Substitute $3.00\times {10}^7\text{m}/\text{s}$ for $v_{\text{z}}{}^{\prime }$, $1.002$ for $\gamma$, $5.00\times {10}^7\text{m}/\text{s}$ for $v_{\text{x}}{}^{\prime }$, $2.00\times {10}^7\text{m}/\text{s}$ for $v_{\text{rel}}$ and $3.00\times {10}^8\text{m}/\text{s}$ for $c$ in equation (V) to find $v_{\text{z}}$.

    $\begin{array}{c}{v}_{\text{z}}=\frac{3.00\times {10}^7\text{m}/\text{s}}{1.002\left[1+\frac{2.00\times {10}^7\text{m}/\text{s}\times 5.00\times {10}^7\text{m}/\text{s}}{{\left(3.00\times {10}^8\right)}^2{\text{m}}^2/{\text{s}}^2}\right]}\\ =\frac{3.00\times {10}^7\text{m}/\text{s}}{1.002\left[1.011\right]}\\ =\frac{3.00\times {10}^7}{1.013}\\ =2.96\times {10}^7\text{m}/\text{s}\end{array}$

Substitute $6.92\times {10}^7\text{m}/\text{s}$ for $v_{\text{x}}$, $3.95\times {10}^7\text{m}/\text{s}$ for $v_{\text{y}}$ and $2.96\times {10}^7\text{m}/\text{s}$ for $v_{\text{z}}$ in the equation (I) to obtain the velocity of the electron.
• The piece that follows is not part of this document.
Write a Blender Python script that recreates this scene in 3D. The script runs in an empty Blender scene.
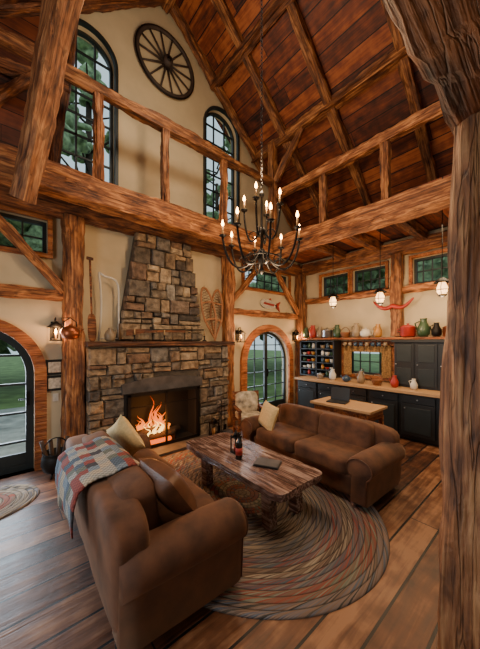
import bpy, bmesh, math, random
from mathutils import Vector, Matrix, Euler, noise
random.seed(7)
S=bpy.context.scene
COL=S.collection
pi=math.pi
# ------------------------------------------------------------------ materials
def nt(name):
    m=bpy.data.materials.new(name); m.use_nodes=True
    t=m.node_tree; b=t.nodes['Principled BSDF']
    return m,t,b
def N(t,typ,**k):
    n=t.nodes.new(typ)
    for a,v in k.items(): setattr(n,a,v)
    return n
def ramp(t,stops):
    r=N(t,'ShaderNodeValToRGB'); e=r.color_ramp.elements
    while len(e)<len(stops): e.new(0.5)
    for i,(p,c) in enumerate(stops):
        e[i].position=p; e[i].color=(c[0],c[1],c[2],1)
    return r
def mixc(t,f,a,b,mode='MIX'):
    m=N(t,'ShaderNodeMix',data_type='RGBA',blend_type=mode)
    for i,v in ((0,f),(6,a),(7,b)):
        if isinstance(v,(int,float)): m.inputs[i].default_value=v
        elif isinstance(v,tuple): m.inputs[i].default_value=(v[0],v[1],v[2],1)
        else: t.links.new(v,m.inputs[i])
    return m.outputs[2]
def math_(t,op,a,b=None):
    m=N(t,'ShaderNodeMath',operation=op)
    for i,v in ((0,a),(1,b)):
        if v is None: continue
        if isinstance(v,(int,float)): m.inputs[i].default_value=v
        else: t.links.new(v,m.inputs[i])
    return m.outputs[0]
def bump(t,b,h,s=.4,d=.01):
    n=N(t,'ShaderNodeBump'); n.inputs['Strength'].default_value=s; n.inputs['Distance'].default_value=d
    t.links.new(h,n.inputs['Height']); t.links.new(n.outputs[0],b.inputs['Normal'])
def simple(name,c,rough=.6,metal=0,var=.25,scale=8,bs=.15,emis=None,es=0,coord='Object',aniso=(1,1,1),sheen=0):
    m,t,b=nt(name)
    tc=N(t,'ShaderNodeTexCoord'); mp=N(t,'ShaderNodeMapping'); mp.inputs['Scale'].default_value=aniso
    t.links.new(tc.outputs[coord],mp.inputs[0])
    n=N(t,'ShaderNodeTexNoise'); n.inputs['Scale'].default_value=scale; n.inputs['Detail'].default_value=6
    t.links.new(mp.outputs[0],n.inputs[0])
    r=ramp(t,[(.25,tuple(x*(1-var) for x in c)),(.75,tuple(min(1,x*(1+var)) for x in c))])
    t.links.new(n.outputs[0],r.inputs[0]); t.links.new(r.outputs[0],b.inputs['Base Color'])
    b.inputs['Roughness'].default_value=rough; b.inputs['Metallic'].default_value=metal
    if sheen: b.inputs['Sheen Weight'].default_value=sheen; b.inputs['Sheen Tint'].default_value=(.8,.45,.25,1)
    if bs: bump(t,b,n.outputs[0],bs)
    if emis:
        b.inputs['Emission Color'].default_value=(*emis,1); b.inputs['Emission Strength'].default_value=es
    return m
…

    $\begin{array}{c}v=\sqrt{v_{\text{x}}{}^2+v_{\text{y}}{}^2+v_{\text{z}}{}^2}\\ =\sqrt{{\left(6.92\times {10}^7\text{m}/\text{s}\right)}^2+{\left(3.95\times {10}^7\text{m}/\text{s}\right)}^2+{\left(2.96\times {10}^7\text{m}/\text{s}\right)}^2}\\ =\sqrt{72.2505\times {10}^{14}{\text{m}}^2/{\text{s}}^2}\\ =8.50\times {10}^7\text{m}/\text{s}\end{array}$

Therefore, the magnitude of velocity of electron is $8.50\times {10}^7\text{m}/\text{s}$.